The 57 extension will only work as a toll road. The state should sell the freeways to a toll road company and then we can let the market decide if this extension is a go.
Are you completely disconnected from history?
The state issued a toll road franchise on the 57 to the Perot Group and Greinert engineering.
The private sector failed for a decade to figure out how to make this work, although they kept sucking up to the public trough for public subidies.
The county approved a 14 million dollar non-recourse loan to the private firm a month before the county bankruptcy, except that the money was funded by the “endowment” earned by Citron’s fraud.

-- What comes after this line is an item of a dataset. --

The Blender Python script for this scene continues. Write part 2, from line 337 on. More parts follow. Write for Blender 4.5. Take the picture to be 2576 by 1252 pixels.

Supervisors were in favor of giving money to Ross Perot, Jr., who might have borrowed a little money form his dad.
Again, OCTA asked for money to fund the engineering through the state, but the earmark for subsidizing “private” investment was vetoed.
Toll roads are a scam, where they need to maintain congestion on alternate routes, and where the consultants, contractors, and vendors make fortunes, while the public is raped.
#31,
“Toll roads are a scam, where they need to maintain congestion on alternate routes, and where the consultants, contractors, and vendors make fortunes, while the public is raped.”
Why does that remind me of GOP consultant and OC lobbyist John Lewis?
“Toll roads are a scam, where they need to maintain congestion on alternate routes, and where the consultants, contractors, and vendors make fortunes, while the public is raped.”
Why does that remind me of GOP consultant and OC lobbyist John Lewis?
I have no idea.
Was John Lewis right once?
So all the routes have been studied, and the most cost effective choice is?
I think the dedicated bus routes, and the current study monies sure could fund a great start.
So what was the outcome here?
The Central County Corridor Major Investment Study Stakeholder Working Group is studying the routes and I believe the consultants have been hired or will be to look at the cost and viability. Last I heard was the tunneling was the focus. Isn’t that a joke? $$$$ more to tell us what The Perot group figured out over 15 years ago.